In an official response to the public opinions dated March 8 the SBV said the question is how investors and traders can adapt to safety standards and loan conditions. It also said that the amended circular would affect weak financial speculators and investors - the two entities that may create a bubble.     

The draft amendments drew attention from many who view it as having a significant effect on the financial sector and the ongoing recovery of the real estate market.

According to the draft amendments, banks and foreign bank branches should reduce the proportion of short-term funding from 60 to 40 per cent and from 200 to 80 per cent at non-bank financial institutions.

It also requires an increase in risk ratios for receivables from real estate activities from 150 to 250 per cent.

Since 2015, the central bank said, the real estate market has been in a period of recovery with the help of various support measures, including the VND30 trillion ($1.34 billion) housing credit support package and the reduction of the ratio of short-term loans to medium- and long- term loans from 250 to 150 per cent, thus allowing banks to extend medium- and long-term credit.

As at the end of 2015 outstanding loans for real estate trading and investment activities stood at VND393 trillion ($17.62 billion), an increase of 26 per cent against 2014. Together with company bonds for the real estate market, total outstanding credit was VND478 trillion ($21.43 billion), accounting for 10.3 per cent of the country’s outstanding credit and 22.2 per cent of medium- and long-term outstanding credit.

“The real estate market has gained momentum and it’s time to carefully implement a credit policy and tighten management of the market,” the central bank stated.

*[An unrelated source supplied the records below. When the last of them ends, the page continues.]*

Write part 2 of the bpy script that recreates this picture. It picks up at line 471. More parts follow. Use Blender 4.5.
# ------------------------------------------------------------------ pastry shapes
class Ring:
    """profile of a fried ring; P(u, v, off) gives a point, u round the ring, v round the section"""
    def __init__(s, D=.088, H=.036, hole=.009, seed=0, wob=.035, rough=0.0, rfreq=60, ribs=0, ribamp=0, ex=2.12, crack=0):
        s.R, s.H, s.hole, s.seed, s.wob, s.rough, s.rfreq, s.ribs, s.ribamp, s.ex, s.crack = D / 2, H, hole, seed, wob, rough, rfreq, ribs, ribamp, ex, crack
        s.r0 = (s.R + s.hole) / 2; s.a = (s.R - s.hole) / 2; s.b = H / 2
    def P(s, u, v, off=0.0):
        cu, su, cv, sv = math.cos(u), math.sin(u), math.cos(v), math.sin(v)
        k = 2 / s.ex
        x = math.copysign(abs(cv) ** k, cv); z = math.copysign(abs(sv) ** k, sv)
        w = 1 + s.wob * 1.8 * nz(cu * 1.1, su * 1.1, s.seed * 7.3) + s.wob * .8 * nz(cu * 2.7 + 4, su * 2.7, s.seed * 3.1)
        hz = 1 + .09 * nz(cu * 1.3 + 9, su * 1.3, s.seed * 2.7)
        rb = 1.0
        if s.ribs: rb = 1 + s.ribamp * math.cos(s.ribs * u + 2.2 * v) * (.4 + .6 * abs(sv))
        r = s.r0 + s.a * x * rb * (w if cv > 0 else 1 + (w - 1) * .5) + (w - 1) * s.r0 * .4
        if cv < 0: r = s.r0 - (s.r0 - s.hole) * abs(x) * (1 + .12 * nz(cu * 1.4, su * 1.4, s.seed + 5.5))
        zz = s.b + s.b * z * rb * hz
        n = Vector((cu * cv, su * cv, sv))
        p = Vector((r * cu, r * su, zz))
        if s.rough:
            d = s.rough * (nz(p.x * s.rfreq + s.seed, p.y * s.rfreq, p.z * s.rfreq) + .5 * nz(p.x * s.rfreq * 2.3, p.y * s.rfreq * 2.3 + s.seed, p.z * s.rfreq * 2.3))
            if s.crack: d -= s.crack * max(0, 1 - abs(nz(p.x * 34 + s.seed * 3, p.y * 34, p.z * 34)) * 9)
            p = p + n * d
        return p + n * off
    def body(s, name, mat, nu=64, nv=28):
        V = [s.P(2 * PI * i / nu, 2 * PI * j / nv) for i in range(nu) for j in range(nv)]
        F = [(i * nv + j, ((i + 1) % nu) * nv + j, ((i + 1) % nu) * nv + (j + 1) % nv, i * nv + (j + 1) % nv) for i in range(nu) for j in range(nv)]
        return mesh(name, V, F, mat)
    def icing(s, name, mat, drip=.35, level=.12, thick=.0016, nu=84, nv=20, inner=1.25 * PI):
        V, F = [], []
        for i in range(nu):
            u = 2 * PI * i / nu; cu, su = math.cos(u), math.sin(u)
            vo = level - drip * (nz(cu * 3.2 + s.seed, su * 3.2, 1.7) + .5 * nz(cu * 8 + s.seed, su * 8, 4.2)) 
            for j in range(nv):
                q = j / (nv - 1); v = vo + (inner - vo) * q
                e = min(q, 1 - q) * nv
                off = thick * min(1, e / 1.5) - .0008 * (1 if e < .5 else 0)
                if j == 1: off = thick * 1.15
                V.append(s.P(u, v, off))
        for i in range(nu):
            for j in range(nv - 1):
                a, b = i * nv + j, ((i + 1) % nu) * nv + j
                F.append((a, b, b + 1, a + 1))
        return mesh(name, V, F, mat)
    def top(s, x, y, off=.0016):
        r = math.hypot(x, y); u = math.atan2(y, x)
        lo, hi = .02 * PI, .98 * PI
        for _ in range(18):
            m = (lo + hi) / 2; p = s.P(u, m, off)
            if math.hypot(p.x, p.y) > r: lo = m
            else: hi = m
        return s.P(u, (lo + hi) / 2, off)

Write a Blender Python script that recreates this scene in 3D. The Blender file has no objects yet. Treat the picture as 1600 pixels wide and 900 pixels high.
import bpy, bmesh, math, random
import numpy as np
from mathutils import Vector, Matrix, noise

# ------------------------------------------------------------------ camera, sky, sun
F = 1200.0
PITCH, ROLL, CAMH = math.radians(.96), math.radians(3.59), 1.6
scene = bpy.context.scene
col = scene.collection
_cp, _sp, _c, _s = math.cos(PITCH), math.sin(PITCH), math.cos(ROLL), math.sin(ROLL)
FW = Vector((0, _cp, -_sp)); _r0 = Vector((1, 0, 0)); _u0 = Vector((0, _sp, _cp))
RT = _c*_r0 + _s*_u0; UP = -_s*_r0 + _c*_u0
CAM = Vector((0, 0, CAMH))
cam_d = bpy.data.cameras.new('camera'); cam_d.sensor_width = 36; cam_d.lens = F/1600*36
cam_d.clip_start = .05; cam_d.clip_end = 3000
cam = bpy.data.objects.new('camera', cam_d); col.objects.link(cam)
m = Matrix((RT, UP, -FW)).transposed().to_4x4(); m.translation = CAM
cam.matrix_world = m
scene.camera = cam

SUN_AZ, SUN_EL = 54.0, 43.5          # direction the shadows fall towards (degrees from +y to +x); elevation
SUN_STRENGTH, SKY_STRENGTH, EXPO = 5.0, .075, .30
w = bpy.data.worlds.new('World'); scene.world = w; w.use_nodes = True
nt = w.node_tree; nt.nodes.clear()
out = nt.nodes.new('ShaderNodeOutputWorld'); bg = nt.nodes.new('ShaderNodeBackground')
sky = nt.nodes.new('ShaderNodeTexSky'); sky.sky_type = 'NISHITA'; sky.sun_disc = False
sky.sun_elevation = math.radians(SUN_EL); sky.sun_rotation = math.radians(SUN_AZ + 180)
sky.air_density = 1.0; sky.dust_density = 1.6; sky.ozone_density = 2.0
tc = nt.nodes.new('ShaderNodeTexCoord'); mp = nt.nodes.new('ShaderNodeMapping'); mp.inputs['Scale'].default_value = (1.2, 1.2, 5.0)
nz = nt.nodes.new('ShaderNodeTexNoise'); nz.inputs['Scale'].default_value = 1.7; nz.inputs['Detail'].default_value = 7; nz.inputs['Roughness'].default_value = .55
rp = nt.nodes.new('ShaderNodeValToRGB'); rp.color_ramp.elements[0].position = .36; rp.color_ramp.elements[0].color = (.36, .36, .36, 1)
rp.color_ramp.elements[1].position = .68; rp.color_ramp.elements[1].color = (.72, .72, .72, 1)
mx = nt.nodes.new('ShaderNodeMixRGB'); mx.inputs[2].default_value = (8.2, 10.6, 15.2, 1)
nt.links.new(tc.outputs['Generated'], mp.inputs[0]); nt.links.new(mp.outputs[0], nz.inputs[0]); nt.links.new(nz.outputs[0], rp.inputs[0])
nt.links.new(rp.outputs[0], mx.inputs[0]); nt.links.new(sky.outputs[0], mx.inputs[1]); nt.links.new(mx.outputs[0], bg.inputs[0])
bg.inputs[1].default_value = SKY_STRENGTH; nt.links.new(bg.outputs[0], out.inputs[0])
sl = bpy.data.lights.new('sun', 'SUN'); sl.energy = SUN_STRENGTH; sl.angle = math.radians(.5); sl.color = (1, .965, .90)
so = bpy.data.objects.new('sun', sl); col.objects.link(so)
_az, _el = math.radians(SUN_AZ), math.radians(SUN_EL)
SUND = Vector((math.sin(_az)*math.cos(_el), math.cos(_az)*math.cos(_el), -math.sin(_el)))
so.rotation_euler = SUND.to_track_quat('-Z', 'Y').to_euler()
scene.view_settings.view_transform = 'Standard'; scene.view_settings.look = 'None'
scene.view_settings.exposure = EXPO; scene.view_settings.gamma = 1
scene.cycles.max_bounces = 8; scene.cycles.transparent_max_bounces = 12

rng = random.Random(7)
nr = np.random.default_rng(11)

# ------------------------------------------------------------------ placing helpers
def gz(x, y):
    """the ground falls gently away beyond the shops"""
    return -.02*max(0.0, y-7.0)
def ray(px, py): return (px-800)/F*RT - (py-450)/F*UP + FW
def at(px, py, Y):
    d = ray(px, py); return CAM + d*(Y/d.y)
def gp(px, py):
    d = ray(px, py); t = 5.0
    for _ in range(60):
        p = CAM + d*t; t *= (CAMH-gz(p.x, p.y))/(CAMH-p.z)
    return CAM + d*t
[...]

Moreover, the increase in medium- and long-term outstanding credit will put pressure on interest rates. The International Monetary Fund has warned Vietnam about its outstanding credit for real estate.

As long-term investment is needed for business and production activities, including bank operations, medium- and long-term loans must flow to safer purposes and follow the direction of the country’s socioeconomic development plan.

“We learned a good lesson about granting too much credit to real estate in the 2006-2010 period, which put the banking system, the market, and investors into a risky situation, with many banks facing difficulties, losses, and even bankruptcy,” the SBV noted in its response.

Over the last few years outstanding credit for real estate have has not fallen but increased, by 14 per cent in 2012, 15.4 per cent in 2013, 19.3 per cent in 2014, and 26 per cent in 2015.

The SBV said that as soon as the market recovers more investment from other sources will be needed and banking investment into real estate market should be cut, thus lowering the risk for banks and investors alike.

The increase in the credit risk ratio for real estate activities from 150 to 250 per cent will directly affect the capital adequacy ratio (CAR) of the entire banking system, which should be reduced from 13 per cent in 2015 to 12.1 per cent and even 9 per cent, with financial institutions able to grant VND650 trillion ($29.15 billion).